After its world premiere at Sundance 2020, filmmaker Lawrence Michael Levine’s Black Bear emerges for general release in the UK. This Aubrey Plaza, Christopher Abbott and Sarah Gadon lead feature is a well-pitched darkly comic affair that deploys numerous inventive narrative shifts whilst travelling through raw emotional territory.
Allison (Plaza) is a filmmaker seeking inspiration at a rural retreat run by musician Gabe (Abbott) and his pregnant wife Blair (Gadon). Allison becomes thrust in the middle of their marital disputes, leading to an emotional alcohol-fuelled evening of unrest. A meta twist in the film’s latter half forces us to question the film’s prior events as Black Bear pushes on in challenging new directions.
Robert Leitzell’s cinematography explores the stunning rural US settings with a picturesque calm. Tranquil long shots of the great lake, rustling forestry, and the grandiose lodge home to Gabe and Blair all help craft an impressive sense of setting, whilst the film’s sound design furthers the rural charm. This location, initially the perfect retreat for escape and inspiration, becomes a tense battleground for Black Bear’s central characters with the blissful lakeside home descending into a location for debate, spousal sparring, and voyeuristic tension.
Black Bear is a film of two distinct parts – Part One: The Bear in the Road and Part Two: The Bear by the Boat House. The first runs as a straightforward glimpse into the very public destruction of a couple’s marriage. Blair is pregnant, drinks regularly and clashes with her husband on issues including feminism, art, gender roles and family dynamics. Similarly Gabe shoots down Blair continuously and seems like a passive bystander in the relationship. The arrival of young filmmaker Allison into this dynamic heightens this dramatically – Levine captures Gabe’s voyeuristic gaze over Allison and gently builds up the romantic lingering between the visitor and husband amidst the brewing marital tension. Here Abbott, Gadon and Plaza fall into the roles with an impressive intensity, engaging and enthralling as they capture these rocky dynamics with a ferocious aplomb.
Whilst this first half is an impressive slice of drama, Black Bear’s latter half adds a further depth and sense of intrigue to the proceedings in its skilfully-plotted meta twist. Those keen to avoid spoilers should look away now.
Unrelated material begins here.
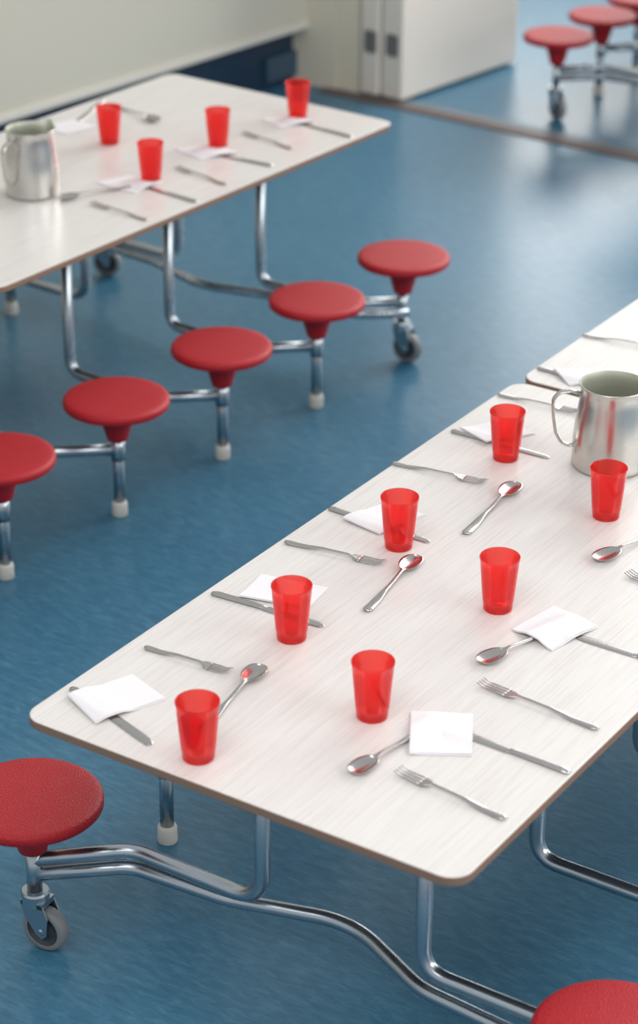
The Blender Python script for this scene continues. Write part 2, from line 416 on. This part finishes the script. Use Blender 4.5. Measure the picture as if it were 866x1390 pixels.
napkin([(.025,1.253),(.068,1.339),(.155,1.317),(.101,1.225)],[((.017,1.241),(.226,1.242),KH)],nl)
napkin([(.04,1.60),(.11,1.675),(.18,1.63),(.10,1.555)],[((.007,1.597),(.21,1.59),KH)],nl)
napkin([(.478,.335),(.559,.382),(.616,.281),(.538,.233)],[((.755,.320),(.545,.327),.0036),((.524,.328),(.510,.24),.0060)],'folded white paper napkin over knife and spoon ends')
napkin([(.482,.638),(.500,.747),(.593,.724),(.567,.615)],[((.785,.677),(.575,.677),.0036),((.548,.708),(.523,.62),.0074)],'folded white paper napkin over knife and spoon ends')
nn='folded white paper napkin on the table by the wall'
napkin([(-1.43,2.00),(-1.40,2.09),(-1.30,2.10),(-1.30,1.99)],[((-1.144,2.025),(-1.352,2.048),KH)],nn)
napkin([(-1.43,2.32),(-1.38,2.42),(-1.275,2.385),(-1.325,2.29)],[((-1.150,2.350),(-1.355,2.343),KH)],nn)
napkin([(-1.395,2.655),(-1.34,2.73),(-1.26,2.71),(-1.31,2.62)],[((-1.113,2.659),(-1.32,2.685),KH)],nn)
napkin([(-1.83,2.27),(-1.80,2.37),(-1.70,2.36),(-1.73,2.26)],[],nn)

# ------------------------------------------------------------ jugs
def jug_meshes():
    prof_o=[(0,.001),(.061,0),(.0668,.002),(.0688,.005),(.0690,.011),(.0682,.014),(.0684,.022),(.0686,.040),(.0680,.062),(.0660,.086),(.0630,.108),(.0602,.128),(.0590,.142),(.0596,.152),(.0612,.157),(.0622,.1595),(.0618,.1612),(.0604,.161)]
    prof_i=[(.0588,.158),(.0574,.150),(.0572,.142),(.0588,.124),(.0615,.106),(.0642,.084),(.0660,.060),(.0664,.038),(.065,.010),(.058,.005),(0,.005)]
    g=Geo(); seg=64
    for prof,mi in ((prof_o,0),([prof_o[-1]]+prof_i,1)):
        V,Fc=lathe(prof,seg)
        V=[Vector(v) for v in V]
        for v in V:
            if v.z>.125:
                a=math.atan2(v.y,v.x); k=math.exp(-(a/.28)**2)*((v.z-.125)/.036)**1.5
                v.x+=.018*k; v.z+=.003*k
        g.add(V,Fc,mi)
    body=g.mesh('jug_body',[M['jug'],M['jugin']])
    g=Geo()
    p=[(-.058,0,.140),(-.074,0,.146),(-.098,0,.143),(-.108,0,.128),(-.106,0,.095),(-.100,0,.062),(-.090,0,.044),(-.076,0,.038),(-.066,0,.040)]
    p=fillet(p,.02,4); g.add(*sweep(p,.0075,12,flat=.42)); 
    h=g.mesh('jug_handle',[M['jug']]); return body,h
jb,jh=jug_meshes()
for loc,rz,lab,sc_ in [((.328,1.278,H+.0004),math.radians(33),'brushed stainless steel water jug beside the red cups',1),
                   ((-1.508,1.858,H+.0004),math.radians(90),'brushed stainless steel water jug on the table by the wall',.96)]:
    e=bpy.data.objects.new('water_jug',None); COL.objects.link(e); e.location=loc; e.rotation_euler=(0,0,rz); e.scale=(sc_,sc_,1); e.empty_display_size=.05
    e['label']=lab; e['category']='jug'; e['group']='steel water jugs'
    add('jug_body',jb,e); add('jug_handle',jh,e)

# ------------------------------------------------------------ room
def slab(name,a,b,mat,kind='structure',loc=(0,0,0),rz=0,bev=0,parent=None,label=None):
    g=Geo(); g.add(*box(a,b)); me=g.mesh(name,[mat],False)
    if bev: bevel_me(me,bev)
    return add(name,me,parent,loc,(0,0,rz),kind=kind,label=label)
slab('floor',(-6,-6,-.05),(8,10.4,0),M['floor'])
WA=math.radians(-6.0)
WL=(-2.584,4.684,0)
slab('wall_left',(-.20,-9,.232),(0,.0,2.9),M['wall'],loc=WL,rz=WA)
slab('trim_1',(-.20,-9,.207),(.012,.0,.232),M['white'],loc=WL,rz=WA,bev=.004)
slab('baseboard_left',(-.24,-9,0),(-.055,.0,.207),M['plinth'],loc=WL,rz=WA)
slab('trim_2',(-.02,-1.72,.236),(.012,-1.69,2.9),M['threshold'],loc=WL,rz=WA)
slab('trim_12',(-.06,-.19,.03),(-.035,-.02,.12),M['box'],loc=WL,rz=WA,bev=.004)
slab('wall_corner',(-2.90,4.66,0),(-2.455,5.0,2.9),M['cream'])
slab('trim_3',(-2.455,4.668,0),(-2.362,4.95,2.9),M['cream'],bev=.006)
for i,(x0,x1) in enumerate([(-2.352,-2.272),(-2.262,-2.172)]):
    d=slab('door_%d'%(i+1),(0,0,.010),(x1-x0,.685,2.3),M['door'],loc=(x0,4.66,0),rz=math.radians(-7.2),bev=.008)
    g=Geo(); 
    g.add(*box((.020,-.004,.165),(.072,.001,.240))); g.add(*sweep([(.046,-.005,.160),(.046,-.005,.245)],.004,10))
    add('hinge',g.mesh('hinge',[M['hinge']],False),d)
slab('trim_4',(-2.50,-.060,0),(6,.0,.004),M['threshold'],loc=(0,4.540,0),rz=math.radians(-2.8))
slab('trim_5',(-2.50,.0,0),(6,.055,.0035),M['metalstrip'],loc=(0,4.540,0),rz=math.radians(-2.8))
YB=10.2
slab('wall_back',(-6,YB,0),(8,YB+.2,1.8),M['wall']); 
for i in range(5):
    x0=-5.4+i*2.6
    slab('window_%d'%(i+1),(x0,YB+.08,1.8),(x0+2.3,YB+.1,3.7),M['win'])
    slab('trim_%d'%(6+i),(x0+2.3,YB,1.8),(x0+2.6,YB+.2,3.7),M['white'])
slab('wall_far',(-6,YB,3.7),(8,YB+.2,4.1),M['wall'])

# ------------------------------------------------------------ lights
w=bpy.data.worlds.new('World'); scene.world=w; w.use_nodes=True
bg=w.node_tree.nodes['Background']; bg.inputs['Color'].default_value=(.94,.96,.98,1); bg.inputs['Strength'].default_value=.62
def area(name,loc,target,sx,sy,power,col):
    l=bpy.data.lights.new(name,'AREA'); l.shape='RECTANGLE'; l.size=sx; l.size_y=sy; l.energy=power; l.color=col
    o=bpy.data.objects.new(name,l); COL.objects.link(o); o.location=loc
    o.rotation_euler=(Vector(target)-Vector(loc)).to_track_quat('-Z','Y').to_euler(); return o
area('window_light_far',(.4,8.8,4.5),(-.2,1.4,.3),6,2.4,400,(1,.985,.96))
area('window_light_side',(5.2,2.0,3.0),(-1,2.0,.3),5,2.2,150,(1,.985,.97))
area('overhead_fill',(.8,-1.6,3.6),(.4,.2,.3),2.4,2.0,60,(1,.985,.97))  # unseen fill added overhead on the camera side to brighten the foreground

# ------------------------------------------------------------ camera
cd=bpy.data.cameras.new('Camera'); cam=bpy.data.objects.new('Camera',cd); COL.objects.link(cam)
y_,t_,r_=0.57855,0.45059,0.00797
F=Vector((-math.sin(y_)*math.cos(t_),math.cos(y_)*math.cos(t_),-math.sin(t_)))
R=Vector((math.cos(y_),math.sin(y_),0)); U=R.cross(F)
R2=R*math.cos(r_)+U*math.sin(r_); U2=U*math.cos(r_)-R*math.sin(r_)
mw=Matrix((R2,U2,-F)).transposed().to_4x4(); mw.translation=Vector((2.0207,-2.28259,2.44182)); cam.matrix_world=mw
cd.sensor_fit='HORIZONTAL'; cd.sensor_width=24; cd.lens=3208.26/866*24; cd.shift_y=-45/866
cd.dof.use_dof=True; cd.dof.focus_distance=3.95; cd.dof.aperture_fstop=3.6
cd.clip_end=100
scene.camera=cam
scene.view_settings.view_transform='Standard'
The situation has now changed, revealing Allison as an actress, starring in a film directed by Gabe and co-starring Blair. Blair and Gabe aim to flirt and intentionally dismiss and provoke Allison with the goal of pushing an intense performance from her. Levine cleverly switches Allison and Plaza’s roles, Plaza is now the scorned wife whilst Gadon is the alluring other woman tempting Abbott’s Gabe. Throughout this latter half, the characters re-enact moments of drama that we have witnessed in the first act of the film serving as a distorted mirror image repeating events from earlier in twisted new ways.
Black Bear delves into plenty of rich thematic ground ensuring that it challenges as well as engages. Repeating much of the imagery throughout the film and blending and distorting the two narratives, allows viewers to take their own approach to the meanings and conclusions of Black Bear. The feature also allows for each actress and Abbott to sink their teeth into complex and well-constructed roles, ensuring that although the narrative may feel trippy and meta their performances are invested with a sense of realism and authenticity.
Black Bear is available on demand from April 23rd.